The National Association for the Advancement of Colored People (NAACP) has sued the Department of Education (ED) following the agency’s crackdown against diversity, equity, and inclusion (DEI) initiatives at educational institutions.
The letter criticized DEI programs prioritizing certain ethnicities while teaching students that people of a certain race “bear unique moral burdens that others do not.” Such ideologies stigmatize students from these races, denying them the ability to fully participate in school life, the letter stated.
“The Department will no longer tolerate the overt and covert racial discrimination that has become widespread in this Nation’s educational institutions,” the letter read.
OCR then published an FAQ detailing some of the questions that may arise as a result of the letter.
On April 3, ED sent letters to state commissioners overseeing K-12 state education agencies, asking them to certify their compliance with the anti-discrimination obligations under Title VI of the Civil Rights Act to continue receiving federal funds.
The lawsuit alleged that the policies “violate due process with unconstitutionally vague terms, and infringe upon NAACP members’ First Amendment rights to continue receiving instruction and programming free from viewpoint discrimination.”
Title VI Documents allegedly ask schools to comply with ED’s interpretation of Title VI “by threatening them with unjustified funding cuts and legal challenges if they do not eliminate diversity, equity, and inclusion programs,” the lawsuit stated.
The complaint said that due to the new ED stance under the Trump administration, NAACP members have been denied or face the imminent loss of several programs and policies.
For instance, a school district in Iowa withdrew its students, including a child of an NAACP member, from an African American reading event after receiving the ED’s Feb. 14 letter against DEI initiatives.
In New Jersey, Rowan University announced in late February that it realigned and reorganized several departments within the former Division of Inclusive Excellence, Community & Belonging, an action that “directly affects the lives of Black students,” said the lawsuit.
“NAACP members face a substantial risk that their children’s schools will be forced to cease all diversity, equity, and inclusion programs, inclusive curricula, restorative justice programs, efforts to recruit Black faculty, and other programs that ensure equal opportunities for Black students.”
ED has paused enforcement of its new anti-DEI policy until April 24.
The NAACP asked the court to declare Title VI Documents unlawful and unconstitutional and enter a preliminary injunction banning the enforcement of these measures.
Earlier this month, Acting Assistant Secretary for Civil Rights Craig Trainor criticized the implementation of the DEI agenda for allegedly instituting discriminatory and preferential measures in educational institutions.

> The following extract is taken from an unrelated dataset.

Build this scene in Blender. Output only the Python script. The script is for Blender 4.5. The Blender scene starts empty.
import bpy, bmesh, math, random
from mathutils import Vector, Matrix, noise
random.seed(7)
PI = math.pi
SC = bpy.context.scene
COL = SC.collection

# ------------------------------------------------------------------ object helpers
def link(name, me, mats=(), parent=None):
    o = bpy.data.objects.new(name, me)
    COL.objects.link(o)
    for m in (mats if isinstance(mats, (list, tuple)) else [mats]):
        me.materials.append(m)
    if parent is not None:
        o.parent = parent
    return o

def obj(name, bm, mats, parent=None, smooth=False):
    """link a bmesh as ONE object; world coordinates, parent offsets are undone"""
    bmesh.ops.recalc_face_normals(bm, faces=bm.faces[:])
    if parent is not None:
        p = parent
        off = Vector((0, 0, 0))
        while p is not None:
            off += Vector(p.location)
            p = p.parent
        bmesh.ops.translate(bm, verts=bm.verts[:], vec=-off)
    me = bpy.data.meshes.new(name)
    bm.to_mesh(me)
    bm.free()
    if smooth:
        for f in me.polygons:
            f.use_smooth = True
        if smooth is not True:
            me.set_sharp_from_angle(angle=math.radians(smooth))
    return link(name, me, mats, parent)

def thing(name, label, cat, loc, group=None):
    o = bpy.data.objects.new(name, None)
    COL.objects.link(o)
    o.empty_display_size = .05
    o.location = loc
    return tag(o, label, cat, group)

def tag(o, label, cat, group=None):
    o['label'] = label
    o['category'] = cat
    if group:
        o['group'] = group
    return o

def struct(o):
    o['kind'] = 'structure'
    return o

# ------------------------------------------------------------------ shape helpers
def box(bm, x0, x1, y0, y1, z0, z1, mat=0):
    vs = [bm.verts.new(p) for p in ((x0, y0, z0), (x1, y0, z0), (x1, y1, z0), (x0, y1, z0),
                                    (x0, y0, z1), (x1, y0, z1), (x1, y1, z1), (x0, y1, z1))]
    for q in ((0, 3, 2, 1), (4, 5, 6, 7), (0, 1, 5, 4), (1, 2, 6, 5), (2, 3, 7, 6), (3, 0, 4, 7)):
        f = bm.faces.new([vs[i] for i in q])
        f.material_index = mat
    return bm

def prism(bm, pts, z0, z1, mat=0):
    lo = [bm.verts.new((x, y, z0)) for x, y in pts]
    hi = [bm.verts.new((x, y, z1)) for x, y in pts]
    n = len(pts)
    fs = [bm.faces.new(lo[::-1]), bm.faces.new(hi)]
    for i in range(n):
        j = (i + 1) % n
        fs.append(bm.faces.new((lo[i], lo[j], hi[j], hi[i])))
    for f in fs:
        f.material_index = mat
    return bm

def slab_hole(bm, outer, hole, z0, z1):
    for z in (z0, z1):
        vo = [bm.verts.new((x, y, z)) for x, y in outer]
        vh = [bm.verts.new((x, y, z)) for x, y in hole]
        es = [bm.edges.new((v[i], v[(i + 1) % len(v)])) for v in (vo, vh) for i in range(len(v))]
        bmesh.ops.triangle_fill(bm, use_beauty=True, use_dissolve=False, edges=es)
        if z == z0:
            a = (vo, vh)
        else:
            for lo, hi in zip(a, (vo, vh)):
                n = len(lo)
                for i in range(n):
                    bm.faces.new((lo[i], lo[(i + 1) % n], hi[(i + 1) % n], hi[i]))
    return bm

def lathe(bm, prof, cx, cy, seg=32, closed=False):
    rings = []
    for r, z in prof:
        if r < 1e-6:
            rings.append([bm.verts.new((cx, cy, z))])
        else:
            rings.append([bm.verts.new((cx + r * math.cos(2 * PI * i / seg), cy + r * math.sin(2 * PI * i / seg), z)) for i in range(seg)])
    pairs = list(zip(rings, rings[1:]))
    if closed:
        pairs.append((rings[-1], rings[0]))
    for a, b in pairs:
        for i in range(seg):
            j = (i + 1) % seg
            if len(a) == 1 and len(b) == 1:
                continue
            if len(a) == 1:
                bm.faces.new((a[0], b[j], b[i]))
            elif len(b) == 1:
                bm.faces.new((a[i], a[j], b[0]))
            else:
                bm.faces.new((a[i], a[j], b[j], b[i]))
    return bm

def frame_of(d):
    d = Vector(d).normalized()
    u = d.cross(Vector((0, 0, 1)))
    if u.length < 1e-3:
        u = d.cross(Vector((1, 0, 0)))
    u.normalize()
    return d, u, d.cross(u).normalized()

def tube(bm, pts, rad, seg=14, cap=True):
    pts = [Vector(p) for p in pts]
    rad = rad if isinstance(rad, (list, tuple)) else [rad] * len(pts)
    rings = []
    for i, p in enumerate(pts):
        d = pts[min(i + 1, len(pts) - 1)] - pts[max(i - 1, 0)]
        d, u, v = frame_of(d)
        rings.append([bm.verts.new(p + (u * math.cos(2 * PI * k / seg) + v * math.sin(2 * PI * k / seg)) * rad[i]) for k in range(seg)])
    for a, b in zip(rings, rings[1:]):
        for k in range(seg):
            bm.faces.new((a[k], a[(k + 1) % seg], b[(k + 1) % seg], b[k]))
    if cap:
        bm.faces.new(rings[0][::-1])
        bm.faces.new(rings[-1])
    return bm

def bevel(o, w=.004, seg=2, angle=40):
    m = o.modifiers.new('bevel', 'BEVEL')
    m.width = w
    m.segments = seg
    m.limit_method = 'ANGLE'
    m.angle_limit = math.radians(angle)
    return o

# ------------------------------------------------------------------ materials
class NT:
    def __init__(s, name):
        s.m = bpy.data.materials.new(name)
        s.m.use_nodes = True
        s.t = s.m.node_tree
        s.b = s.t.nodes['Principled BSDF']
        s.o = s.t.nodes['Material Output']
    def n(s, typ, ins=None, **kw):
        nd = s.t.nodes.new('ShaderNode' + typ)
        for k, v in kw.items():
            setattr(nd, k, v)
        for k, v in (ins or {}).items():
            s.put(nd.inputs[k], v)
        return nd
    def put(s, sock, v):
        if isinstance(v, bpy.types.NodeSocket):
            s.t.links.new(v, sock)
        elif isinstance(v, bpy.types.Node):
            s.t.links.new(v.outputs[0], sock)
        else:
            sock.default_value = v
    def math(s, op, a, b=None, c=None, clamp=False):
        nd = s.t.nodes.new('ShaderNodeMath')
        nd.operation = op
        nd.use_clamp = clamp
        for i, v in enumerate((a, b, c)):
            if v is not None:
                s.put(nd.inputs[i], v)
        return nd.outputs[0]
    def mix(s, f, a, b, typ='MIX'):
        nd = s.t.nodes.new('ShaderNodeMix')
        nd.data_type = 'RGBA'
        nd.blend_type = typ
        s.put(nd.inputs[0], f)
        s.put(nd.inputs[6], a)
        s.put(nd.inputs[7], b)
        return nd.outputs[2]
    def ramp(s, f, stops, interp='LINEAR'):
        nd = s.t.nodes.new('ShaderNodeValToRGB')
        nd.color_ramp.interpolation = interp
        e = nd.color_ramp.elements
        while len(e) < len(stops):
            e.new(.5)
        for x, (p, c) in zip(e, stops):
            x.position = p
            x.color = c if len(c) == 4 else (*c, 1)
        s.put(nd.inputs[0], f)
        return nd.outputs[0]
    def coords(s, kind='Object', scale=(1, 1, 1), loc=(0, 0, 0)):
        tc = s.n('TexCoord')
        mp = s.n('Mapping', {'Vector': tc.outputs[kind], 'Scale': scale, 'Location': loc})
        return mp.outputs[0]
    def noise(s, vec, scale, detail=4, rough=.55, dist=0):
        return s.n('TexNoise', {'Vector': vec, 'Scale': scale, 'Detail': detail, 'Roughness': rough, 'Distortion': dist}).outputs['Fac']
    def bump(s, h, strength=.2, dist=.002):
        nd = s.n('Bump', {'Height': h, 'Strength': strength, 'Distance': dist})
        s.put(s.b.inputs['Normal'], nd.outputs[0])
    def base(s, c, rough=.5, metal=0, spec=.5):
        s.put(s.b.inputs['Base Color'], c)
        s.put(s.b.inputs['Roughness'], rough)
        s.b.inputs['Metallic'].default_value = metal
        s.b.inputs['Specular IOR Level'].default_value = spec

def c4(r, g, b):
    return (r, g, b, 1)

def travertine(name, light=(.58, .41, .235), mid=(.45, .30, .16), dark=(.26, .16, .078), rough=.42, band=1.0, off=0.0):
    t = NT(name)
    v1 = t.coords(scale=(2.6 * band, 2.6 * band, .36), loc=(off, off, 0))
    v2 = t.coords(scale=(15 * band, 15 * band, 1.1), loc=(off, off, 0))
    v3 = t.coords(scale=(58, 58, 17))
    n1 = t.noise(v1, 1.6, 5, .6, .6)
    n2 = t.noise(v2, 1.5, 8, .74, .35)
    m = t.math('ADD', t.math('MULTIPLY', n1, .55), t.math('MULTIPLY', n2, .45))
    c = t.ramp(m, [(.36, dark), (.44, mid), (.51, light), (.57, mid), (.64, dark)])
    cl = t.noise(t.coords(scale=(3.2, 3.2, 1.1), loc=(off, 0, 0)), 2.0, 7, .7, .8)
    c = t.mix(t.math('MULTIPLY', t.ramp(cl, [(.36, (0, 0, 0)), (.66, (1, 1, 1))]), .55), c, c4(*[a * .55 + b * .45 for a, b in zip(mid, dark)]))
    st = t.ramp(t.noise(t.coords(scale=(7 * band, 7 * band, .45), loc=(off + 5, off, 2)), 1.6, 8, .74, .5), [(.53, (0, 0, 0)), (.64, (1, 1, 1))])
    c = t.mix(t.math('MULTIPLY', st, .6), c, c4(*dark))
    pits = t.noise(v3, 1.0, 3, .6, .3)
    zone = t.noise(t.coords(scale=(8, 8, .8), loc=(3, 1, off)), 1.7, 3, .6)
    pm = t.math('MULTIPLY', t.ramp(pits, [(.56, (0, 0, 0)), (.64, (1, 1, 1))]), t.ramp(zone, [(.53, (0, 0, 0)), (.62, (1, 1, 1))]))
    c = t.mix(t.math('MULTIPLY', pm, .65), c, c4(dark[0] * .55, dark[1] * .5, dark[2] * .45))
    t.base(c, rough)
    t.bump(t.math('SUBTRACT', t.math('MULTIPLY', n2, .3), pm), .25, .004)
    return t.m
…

“Federal financial assistance is a privilege, not a right. When state education commissioners accept federal funds, they agree to abide by federal antidiscrimination requirements,” he said.
DEI Debate
Democrats have criticized the Trump administration’s policies targeting DEI. On April 2, House Democrats met with Education Secretary Linda McMahon to convey their concerns regarding federal funding for special education programs and low-income districts.During a press conference that day, Democrats said Trump was waging a “war on DEI” and that the ED’s Office of Civil Rights was established to deal with harassment and discrimination, not to end diversity and equity initiatives.
“Civil Rights does become the crux of the controversy,” said Rep. Jamie Raskin (D-Md.).
“We don’t want the second Trump administration to be the moment where all of the progress that we’ve made in American history toward an equal and excellent education for everybody suddenly goes down the drain.”
In its Feb. 14 letter to educational institutions, ED clarified that it would evaluate whether the use of race is covered by Title VI within the framework set by the Supreme Court’s 2023 decision on Students for Fair Admissions v. Harvard.
In this case, the court had deemed racial preferences in college admissions to be unlawful.
The Supreme Court made it clear that classifying and assigning students on the basis of race is only lawful if it satisfies “strict scrutiny,” meaning that the use of race should be “necessary” to achieve a compelling interest, the letter said.
The Supreme Court has only recognized two interests as “compelling” in this regard, the ED wrote. First is to remediate “specific, identified instances of past discrimination that violated the Constitution or a statute.” The second is for “avoiding imminent and serious risks to human safety in prisons, such as a race riot.”
“Nebulous concepts like racial balancing and diversity are not compelling interests,” the letter said. The court clarified that an individual’s race “may never be used against him” and that such an identity “may not operate as a stereotype” when the government makes decisions.